_Task objective_
Repeat word for word the opening stretch of the entries, from the first line through the line containing "COL = S.collection".

[Begin Exercise input]

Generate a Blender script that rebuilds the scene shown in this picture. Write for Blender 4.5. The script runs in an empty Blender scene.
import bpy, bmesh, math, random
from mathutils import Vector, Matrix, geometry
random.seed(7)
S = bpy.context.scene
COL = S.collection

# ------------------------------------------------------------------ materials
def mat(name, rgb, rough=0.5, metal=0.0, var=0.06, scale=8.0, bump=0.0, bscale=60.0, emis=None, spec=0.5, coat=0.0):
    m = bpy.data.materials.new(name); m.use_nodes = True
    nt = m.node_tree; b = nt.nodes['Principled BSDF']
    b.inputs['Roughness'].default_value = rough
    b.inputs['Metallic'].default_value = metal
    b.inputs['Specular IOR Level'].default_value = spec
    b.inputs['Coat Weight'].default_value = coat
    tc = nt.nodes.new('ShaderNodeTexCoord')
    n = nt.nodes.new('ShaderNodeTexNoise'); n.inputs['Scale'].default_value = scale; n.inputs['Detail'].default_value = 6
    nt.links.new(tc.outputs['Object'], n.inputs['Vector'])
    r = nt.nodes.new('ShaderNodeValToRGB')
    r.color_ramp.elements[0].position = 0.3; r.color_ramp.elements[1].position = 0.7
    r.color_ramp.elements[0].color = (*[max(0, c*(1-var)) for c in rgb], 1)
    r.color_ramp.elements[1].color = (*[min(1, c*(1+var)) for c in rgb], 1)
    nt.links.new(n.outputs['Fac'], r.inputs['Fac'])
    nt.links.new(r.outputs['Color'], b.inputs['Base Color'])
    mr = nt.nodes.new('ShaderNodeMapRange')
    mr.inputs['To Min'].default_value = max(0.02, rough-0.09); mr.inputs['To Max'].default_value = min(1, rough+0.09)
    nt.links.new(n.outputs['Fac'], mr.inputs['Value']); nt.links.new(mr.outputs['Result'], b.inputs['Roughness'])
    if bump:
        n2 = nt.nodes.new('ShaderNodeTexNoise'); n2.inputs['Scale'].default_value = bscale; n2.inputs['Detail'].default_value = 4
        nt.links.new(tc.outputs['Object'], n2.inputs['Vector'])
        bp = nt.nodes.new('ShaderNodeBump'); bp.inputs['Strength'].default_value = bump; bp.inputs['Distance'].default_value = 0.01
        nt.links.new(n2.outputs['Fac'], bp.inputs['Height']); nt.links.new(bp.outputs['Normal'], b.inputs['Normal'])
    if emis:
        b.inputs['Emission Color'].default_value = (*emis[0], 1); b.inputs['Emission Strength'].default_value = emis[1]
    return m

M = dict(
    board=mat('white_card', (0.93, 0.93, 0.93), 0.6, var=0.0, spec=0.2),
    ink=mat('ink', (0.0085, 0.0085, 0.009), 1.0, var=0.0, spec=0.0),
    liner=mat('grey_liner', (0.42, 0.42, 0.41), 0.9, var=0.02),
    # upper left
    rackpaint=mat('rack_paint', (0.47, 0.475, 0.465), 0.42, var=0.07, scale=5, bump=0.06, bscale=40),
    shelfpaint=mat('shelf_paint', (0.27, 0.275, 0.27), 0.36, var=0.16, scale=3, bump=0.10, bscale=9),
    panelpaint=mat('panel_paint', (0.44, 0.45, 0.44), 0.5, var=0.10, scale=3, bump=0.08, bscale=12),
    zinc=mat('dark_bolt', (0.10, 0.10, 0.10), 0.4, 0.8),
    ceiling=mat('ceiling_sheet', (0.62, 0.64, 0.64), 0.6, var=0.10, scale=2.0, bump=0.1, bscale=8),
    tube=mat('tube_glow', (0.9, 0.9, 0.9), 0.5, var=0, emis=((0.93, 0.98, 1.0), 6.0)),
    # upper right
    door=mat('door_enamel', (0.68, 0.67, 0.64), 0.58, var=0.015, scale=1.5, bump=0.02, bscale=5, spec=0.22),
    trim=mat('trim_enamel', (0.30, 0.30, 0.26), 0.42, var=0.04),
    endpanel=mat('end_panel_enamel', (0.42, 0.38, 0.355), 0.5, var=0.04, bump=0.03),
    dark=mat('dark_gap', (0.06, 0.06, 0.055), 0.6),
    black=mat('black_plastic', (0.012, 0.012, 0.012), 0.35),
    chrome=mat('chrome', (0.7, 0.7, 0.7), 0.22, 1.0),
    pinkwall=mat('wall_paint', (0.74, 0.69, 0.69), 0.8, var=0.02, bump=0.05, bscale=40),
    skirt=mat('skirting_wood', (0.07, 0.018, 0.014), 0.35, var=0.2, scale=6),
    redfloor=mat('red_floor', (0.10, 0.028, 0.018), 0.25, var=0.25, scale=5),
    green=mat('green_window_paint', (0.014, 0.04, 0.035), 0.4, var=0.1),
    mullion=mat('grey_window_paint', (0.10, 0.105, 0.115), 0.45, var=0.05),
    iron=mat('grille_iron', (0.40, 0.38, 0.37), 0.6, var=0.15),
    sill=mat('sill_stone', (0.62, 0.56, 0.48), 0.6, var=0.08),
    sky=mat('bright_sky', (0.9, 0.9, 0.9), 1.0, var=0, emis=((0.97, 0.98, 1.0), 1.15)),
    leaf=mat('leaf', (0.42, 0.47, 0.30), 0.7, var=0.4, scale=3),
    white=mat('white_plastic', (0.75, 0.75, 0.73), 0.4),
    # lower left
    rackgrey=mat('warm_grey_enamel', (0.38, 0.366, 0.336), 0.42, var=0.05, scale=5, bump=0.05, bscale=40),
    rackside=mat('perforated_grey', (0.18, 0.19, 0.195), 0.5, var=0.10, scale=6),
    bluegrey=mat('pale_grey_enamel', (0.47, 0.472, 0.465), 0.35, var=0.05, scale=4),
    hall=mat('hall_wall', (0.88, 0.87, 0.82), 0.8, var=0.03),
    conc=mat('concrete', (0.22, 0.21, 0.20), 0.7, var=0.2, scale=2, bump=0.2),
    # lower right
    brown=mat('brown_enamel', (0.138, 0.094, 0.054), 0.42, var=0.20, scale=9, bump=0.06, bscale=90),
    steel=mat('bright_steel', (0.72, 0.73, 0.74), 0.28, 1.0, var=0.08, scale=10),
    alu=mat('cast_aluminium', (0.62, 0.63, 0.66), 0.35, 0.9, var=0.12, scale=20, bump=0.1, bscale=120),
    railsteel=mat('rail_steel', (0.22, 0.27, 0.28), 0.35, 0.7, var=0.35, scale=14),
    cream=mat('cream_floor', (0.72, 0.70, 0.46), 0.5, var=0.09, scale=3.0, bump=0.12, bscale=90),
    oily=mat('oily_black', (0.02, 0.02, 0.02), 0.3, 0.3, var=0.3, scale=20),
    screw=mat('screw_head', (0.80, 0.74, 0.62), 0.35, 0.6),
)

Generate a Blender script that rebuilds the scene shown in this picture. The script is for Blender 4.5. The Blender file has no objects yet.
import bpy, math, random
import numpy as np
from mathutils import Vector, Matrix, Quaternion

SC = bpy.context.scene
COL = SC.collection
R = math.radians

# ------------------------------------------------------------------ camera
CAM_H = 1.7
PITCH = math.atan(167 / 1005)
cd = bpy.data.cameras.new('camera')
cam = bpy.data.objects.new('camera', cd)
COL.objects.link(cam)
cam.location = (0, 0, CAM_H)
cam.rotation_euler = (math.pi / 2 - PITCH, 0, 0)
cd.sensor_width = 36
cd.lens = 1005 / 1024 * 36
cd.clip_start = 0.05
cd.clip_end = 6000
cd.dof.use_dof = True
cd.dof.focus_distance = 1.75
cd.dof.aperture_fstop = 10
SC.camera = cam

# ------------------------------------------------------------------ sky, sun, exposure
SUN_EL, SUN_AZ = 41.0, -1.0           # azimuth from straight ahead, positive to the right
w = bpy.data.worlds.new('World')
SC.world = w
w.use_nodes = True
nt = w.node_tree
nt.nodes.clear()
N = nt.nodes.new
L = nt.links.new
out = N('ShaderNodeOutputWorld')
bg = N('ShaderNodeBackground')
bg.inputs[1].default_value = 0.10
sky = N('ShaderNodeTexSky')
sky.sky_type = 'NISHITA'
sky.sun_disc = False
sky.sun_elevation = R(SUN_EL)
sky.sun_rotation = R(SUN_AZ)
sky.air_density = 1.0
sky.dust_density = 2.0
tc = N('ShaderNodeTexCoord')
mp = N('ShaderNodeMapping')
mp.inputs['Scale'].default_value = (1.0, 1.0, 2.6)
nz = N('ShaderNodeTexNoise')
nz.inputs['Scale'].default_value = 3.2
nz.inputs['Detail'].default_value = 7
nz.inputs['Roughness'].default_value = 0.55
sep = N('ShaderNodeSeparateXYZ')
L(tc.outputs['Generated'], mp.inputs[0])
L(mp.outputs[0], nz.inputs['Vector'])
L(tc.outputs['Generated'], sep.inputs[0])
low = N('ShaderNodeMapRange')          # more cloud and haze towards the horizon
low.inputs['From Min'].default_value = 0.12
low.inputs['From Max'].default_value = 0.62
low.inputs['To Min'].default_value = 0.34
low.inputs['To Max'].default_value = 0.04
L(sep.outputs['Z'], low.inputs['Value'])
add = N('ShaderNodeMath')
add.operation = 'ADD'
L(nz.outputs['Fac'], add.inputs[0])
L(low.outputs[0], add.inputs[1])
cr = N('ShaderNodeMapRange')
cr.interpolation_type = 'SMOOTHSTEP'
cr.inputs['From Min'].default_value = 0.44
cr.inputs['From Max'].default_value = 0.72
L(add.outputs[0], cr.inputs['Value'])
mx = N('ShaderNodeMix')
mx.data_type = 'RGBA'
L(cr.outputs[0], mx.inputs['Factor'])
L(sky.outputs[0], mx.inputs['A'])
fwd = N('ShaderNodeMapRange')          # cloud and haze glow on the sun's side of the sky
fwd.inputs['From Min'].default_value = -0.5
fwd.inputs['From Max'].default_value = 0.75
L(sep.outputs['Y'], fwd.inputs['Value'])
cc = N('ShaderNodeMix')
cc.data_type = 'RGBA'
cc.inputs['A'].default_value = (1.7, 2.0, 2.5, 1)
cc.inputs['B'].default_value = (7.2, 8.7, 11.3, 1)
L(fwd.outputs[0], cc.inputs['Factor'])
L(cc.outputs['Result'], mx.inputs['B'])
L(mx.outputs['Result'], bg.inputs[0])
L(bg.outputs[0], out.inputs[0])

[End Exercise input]

_Exercise response_
Generate a Blender script that rebuilds the scene shown in this picture. Write for Blender 4.5. The script runs in an empty Blender scene.
import bpy, bmesh, math, random
from mathutils import Vector, Matrix, geometry
random.seed(7)
S = bpy.context.scene
COL = S.collection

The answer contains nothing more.